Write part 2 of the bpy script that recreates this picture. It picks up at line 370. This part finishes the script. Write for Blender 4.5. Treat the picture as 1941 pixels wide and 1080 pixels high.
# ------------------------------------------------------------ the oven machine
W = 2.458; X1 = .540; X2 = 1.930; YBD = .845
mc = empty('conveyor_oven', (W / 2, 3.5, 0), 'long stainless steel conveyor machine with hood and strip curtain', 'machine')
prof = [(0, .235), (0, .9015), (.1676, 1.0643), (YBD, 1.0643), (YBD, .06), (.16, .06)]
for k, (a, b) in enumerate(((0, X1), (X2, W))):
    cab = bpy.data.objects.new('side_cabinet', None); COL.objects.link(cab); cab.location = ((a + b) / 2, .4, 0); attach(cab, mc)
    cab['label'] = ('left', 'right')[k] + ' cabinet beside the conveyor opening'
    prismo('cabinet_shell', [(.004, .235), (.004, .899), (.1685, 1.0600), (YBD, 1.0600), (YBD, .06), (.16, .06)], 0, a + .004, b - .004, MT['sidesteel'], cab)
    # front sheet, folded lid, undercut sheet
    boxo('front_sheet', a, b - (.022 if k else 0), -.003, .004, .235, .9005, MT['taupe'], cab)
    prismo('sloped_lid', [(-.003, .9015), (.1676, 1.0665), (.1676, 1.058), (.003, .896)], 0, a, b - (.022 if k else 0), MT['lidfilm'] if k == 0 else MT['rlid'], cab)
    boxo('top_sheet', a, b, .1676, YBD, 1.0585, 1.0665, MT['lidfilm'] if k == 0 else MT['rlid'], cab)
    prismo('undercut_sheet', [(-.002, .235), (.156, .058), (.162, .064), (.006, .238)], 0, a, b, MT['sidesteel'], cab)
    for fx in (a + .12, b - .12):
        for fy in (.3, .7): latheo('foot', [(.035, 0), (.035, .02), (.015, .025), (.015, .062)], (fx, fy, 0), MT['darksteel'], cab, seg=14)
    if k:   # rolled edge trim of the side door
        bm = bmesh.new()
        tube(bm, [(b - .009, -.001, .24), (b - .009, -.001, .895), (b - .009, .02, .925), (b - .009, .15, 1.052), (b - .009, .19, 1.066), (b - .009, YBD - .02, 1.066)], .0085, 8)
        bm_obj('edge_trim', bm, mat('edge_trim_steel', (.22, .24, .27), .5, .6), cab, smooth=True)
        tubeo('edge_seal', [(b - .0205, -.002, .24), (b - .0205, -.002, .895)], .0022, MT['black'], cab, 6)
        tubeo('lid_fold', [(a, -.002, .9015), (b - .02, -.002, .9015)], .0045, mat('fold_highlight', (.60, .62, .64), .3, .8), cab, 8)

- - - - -

Extract the complete listing above, reproducing each line exactly.

Write part 2 of the bpy script that recreates this picture. It picks up at line 370. This part finishes the script. Write for Blender 4.5. Treat the picture as 1941 pixels wide and 1080 pixels high.
# ------------------------------------------------------------ the oven machine
W = 2.458; X1 = .540; X2 = 1.930; YBD = .845
mc = empty('conveyor_oven', (W / 2, 3.5, 0), 'long stainless steel conveyor machine with hood and strip curtain', 'machine')
prof = [(0, .235), (0, .9015), (.1676, 1.0643), (YBD, 1.0643), (YBD, .06), (.16, .06)]
for k, (a, b) in enumerate(((0, X1), (X2, W))):
    cab = bpy.data.objects.new('side_cabinet', None); COL.objects.link(cab); cab.location = ((a + b) / 2, .4, 0); attach(cab, mc)
    cab['label'] = ('left', 'right')[k] + ' cabinet beside the conveyor opening'
    prismo('cabinet_shell', [(.004, .235), (.004, .899), (.1685, 1.0600), (YBD, 1.0600), (YBD, .06), (.16, .06)], 0, a + .004, b - .004, MT['sidesteel'], cab)
    # front sheet, folded lid, undercut sheet
    boxo('front_sheet', a, b - (.022 if k else 0), -.003, .004, .235, .9005, MT['taupe'], cab)
    prismo('sloped_lid', [(-.003, .9015), (.1676, 1.0665), (.1676, 1.058), (.003, .896)], 0, a, b - (.022 if k else 0), MT['lidfilm'] if k == 0 else MT['rlid'], cab)
    boxo('top_sheet', a, b, .1676, YBD, 1.0585, 1.0665, MT['lidfilm'] if k == 0 else MT['rlid'], cab)
    prismo('undercut_sheet', [(-.002, .235), (.156, .058), (.162, .064), (.006, .238)], 0, a, b, MT['sidesteel'], cab)
    for fx in (a + .12, b - .12):
        for fy in (.3, .7): latheo('foot', [(.035, 0), (.035, .02), (.015, .025), (.015, .062)], (fx, fy, 0), MT['darksteel'], cab, seg=14)
    if k:   # rolled edge trim of the side door
        bm = bmesh.new()
        tube(bm, [(b - .009, -.001, .24), (b - .009, -.001, .895), (b - .009, .02, .925), (b - .009, .15, 1.052), (b - .009, .19, 1.066), (b - .009, YBD - .02, 1.066)], .0085, 8)
        bm_obj('edge_trim', bm, mat('edge_trim_steel', (.22, .24, .27), .5, .6), cab, smooth=True)
        tubeo('edge_seal', [(b - .0205, -.002, .24), (b - .0205, -.002, .895)], .0022, MT['black'], cab, 6)
        tubeo('lid_fold', [(a, -.002, .9015), (b - .02, -.002, .9015)], .0045, mat('fold_highlight', (.60, .62, .64), .3, .8), cab, 8)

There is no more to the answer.